Indeed, the irony is that it may well take principled female leadership to win the fight against political correctness, so that literature (and other vital elements of high culture) once again can make life more worth living. Today both literary publishing and academe are dominated by women, and on the whole, the men in our society don’t have the guts to call out their nonsense in the way that men generally do to each other (or at least, once did). I follow the work of certain male social scientists who frequently demonstrate the feminist corruption of academic standards. It cannot be lost on all of these men that the general decline of academic standards (and of aesthetic standards, too) is correlated to the increased influence of women throughout the West, and that such decline is correlated to the sex differences described in the paragraph above.
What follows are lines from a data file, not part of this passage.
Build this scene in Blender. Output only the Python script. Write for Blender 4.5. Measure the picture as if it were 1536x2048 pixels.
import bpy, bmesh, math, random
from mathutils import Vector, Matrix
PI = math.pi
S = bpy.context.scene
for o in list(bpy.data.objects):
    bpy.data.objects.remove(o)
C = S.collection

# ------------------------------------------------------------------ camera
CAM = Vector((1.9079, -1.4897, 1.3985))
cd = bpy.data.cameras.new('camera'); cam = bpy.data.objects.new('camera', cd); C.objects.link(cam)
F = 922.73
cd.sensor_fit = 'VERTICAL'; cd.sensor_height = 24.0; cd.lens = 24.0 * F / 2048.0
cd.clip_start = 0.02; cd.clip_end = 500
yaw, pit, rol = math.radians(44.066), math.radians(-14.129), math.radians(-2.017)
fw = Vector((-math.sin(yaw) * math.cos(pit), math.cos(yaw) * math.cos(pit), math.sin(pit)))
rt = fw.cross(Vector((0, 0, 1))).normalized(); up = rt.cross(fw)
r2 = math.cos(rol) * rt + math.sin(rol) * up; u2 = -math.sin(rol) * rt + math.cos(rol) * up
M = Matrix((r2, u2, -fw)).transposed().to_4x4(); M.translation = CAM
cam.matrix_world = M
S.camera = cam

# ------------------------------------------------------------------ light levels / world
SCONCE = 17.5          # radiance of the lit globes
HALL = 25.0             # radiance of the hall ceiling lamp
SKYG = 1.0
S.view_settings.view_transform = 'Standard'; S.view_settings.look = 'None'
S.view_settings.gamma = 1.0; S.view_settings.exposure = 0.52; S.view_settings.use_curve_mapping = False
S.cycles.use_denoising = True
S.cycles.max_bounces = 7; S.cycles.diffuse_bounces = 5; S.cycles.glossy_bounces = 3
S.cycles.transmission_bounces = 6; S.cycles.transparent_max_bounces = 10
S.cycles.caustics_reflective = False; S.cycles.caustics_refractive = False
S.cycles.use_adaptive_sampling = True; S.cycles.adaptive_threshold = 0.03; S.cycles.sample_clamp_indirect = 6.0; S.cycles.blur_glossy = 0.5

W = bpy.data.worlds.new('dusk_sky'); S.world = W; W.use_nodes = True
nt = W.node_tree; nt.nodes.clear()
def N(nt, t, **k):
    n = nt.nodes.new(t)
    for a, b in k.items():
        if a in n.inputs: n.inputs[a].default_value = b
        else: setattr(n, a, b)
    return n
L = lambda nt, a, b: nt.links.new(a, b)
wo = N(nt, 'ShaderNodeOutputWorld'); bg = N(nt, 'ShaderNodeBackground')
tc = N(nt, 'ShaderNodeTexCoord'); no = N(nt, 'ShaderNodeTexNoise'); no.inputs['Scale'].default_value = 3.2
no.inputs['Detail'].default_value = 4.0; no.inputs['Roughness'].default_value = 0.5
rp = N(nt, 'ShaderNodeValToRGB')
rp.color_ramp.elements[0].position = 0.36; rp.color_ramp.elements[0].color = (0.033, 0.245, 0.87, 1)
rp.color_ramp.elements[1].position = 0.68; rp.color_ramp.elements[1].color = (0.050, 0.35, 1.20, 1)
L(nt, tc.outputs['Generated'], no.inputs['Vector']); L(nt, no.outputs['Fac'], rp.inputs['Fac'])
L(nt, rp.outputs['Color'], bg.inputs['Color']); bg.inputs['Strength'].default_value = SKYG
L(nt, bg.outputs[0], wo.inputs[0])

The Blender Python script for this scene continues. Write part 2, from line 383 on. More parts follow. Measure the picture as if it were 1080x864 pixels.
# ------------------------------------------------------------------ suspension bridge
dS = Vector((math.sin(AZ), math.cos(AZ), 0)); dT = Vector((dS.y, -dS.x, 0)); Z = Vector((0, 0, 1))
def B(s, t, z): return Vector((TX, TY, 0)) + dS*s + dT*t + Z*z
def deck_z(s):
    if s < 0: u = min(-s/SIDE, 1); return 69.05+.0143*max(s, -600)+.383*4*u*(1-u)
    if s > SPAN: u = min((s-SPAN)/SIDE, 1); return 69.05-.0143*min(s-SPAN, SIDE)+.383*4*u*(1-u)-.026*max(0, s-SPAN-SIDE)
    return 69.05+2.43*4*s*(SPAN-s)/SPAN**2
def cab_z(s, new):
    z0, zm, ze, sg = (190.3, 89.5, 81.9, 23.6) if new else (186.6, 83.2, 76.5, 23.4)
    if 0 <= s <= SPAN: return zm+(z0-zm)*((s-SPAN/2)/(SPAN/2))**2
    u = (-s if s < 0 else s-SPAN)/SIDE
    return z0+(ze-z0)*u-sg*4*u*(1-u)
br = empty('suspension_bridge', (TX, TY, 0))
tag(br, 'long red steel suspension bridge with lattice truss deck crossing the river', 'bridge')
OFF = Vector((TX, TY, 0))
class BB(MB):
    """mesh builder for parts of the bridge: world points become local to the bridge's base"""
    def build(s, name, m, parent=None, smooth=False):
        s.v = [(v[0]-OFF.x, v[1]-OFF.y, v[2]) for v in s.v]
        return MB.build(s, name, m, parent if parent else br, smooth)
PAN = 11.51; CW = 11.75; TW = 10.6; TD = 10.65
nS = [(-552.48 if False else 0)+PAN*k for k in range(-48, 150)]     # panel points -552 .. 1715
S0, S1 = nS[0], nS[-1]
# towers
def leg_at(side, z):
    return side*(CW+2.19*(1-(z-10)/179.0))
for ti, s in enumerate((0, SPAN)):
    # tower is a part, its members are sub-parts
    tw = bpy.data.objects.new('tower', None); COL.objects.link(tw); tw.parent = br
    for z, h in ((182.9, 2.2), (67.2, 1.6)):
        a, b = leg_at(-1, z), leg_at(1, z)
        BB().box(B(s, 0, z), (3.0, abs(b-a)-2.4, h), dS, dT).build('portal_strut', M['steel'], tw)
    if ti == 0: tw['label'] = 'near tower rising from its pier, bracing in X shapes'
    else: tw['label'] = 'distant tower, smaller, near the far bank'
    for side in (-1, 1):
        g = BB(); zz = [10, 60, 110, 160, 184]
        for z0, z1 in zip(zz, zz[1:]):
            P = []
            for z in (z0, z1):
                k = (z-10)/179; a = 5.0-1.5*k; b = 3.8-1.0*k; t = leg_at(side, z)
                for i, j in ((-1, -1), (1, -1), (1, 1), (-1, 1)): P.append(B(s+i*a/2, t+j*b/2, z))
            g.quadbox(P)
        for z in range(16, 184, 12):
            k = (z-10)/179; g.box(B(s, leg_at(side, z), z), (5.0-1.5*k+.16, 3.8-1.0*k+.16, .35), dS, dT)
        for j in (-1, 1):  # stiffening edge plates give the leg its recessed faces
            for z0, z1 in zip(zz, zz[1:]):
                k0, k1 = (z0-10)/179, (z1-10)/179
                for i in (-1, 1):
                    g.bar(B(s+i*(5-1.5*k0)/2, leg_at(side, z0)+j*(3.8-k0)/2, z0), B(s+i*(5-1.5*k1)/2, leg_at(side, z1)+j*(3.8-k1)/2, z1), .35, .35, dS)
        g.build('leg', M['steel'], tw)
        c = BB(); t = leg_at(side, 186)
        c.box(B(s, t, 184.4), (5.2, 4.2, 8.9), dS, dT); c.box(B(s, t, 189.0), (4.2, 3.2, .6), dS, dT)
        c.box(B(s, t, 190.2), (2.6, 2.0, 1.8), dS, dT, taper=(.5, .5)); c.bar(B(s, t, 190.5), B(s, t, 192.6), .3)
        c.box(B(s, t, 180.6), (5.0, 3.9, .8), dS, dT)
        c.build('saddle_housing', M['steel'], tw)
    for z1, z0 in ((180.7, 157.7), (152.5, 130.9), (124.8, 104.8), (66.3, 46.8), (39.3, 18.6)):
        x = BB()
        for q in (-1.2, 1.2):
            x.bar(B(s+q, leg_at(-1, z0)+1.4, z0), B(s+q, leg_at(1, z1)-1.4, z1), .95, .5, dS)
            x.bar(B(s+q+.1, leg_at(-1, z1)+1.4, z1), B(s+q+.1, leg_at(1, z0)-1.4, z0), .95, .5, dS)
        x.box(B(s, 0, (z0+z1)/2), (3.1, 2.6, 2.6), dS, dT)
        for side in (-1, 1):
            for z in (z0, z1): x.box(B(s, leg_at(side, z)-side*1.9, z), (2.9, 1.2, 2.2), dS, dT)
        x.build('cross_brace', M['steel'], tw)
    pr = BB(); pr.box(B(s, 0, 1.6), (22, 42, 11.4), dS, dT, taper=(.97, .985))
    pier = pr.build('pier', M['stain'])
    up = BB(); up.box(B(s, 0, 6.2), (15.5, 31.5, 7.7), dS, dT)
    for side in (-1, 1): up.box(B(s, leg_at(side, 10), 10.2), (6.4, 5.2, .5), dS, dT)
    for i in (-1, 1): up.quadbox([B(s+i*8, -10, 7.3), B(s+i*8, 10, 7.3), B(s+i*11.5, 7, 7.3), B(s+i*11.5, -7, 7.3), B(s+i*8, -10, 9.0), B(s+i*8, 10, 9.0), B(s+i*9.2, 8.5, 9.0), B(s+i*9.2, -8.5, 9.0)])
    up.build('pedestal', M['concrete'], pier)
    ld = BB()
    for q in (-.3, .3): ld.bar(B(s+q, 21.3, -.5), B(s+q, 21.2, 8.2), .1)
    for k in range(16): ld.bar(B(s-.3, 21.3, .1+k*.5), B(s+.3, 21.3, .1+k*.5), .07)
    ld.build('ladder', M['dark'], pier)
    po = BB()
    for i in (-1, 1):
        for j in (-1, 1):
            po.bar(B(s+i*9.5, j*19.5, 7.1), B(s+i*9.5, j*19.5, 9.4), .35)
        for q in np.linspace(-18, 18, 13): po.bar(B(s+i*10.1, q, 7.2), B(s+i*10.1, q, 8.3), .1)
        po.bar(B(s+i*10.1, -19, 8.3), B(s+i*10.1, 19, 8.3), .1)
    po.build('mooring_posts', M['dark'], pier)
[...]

Still, even the extremely rare conservative male social scientists don’t seem to be willing to address these sensitive subjects. After all, the stakes are high. You will almost certainly be verbally attacked. You may be ostracized. You may even lose your job. Although dealing with the problem of excessive, corrupting female influence requires collective action, it must be initiated and led by individuals. Who, then, is willing to take a stand?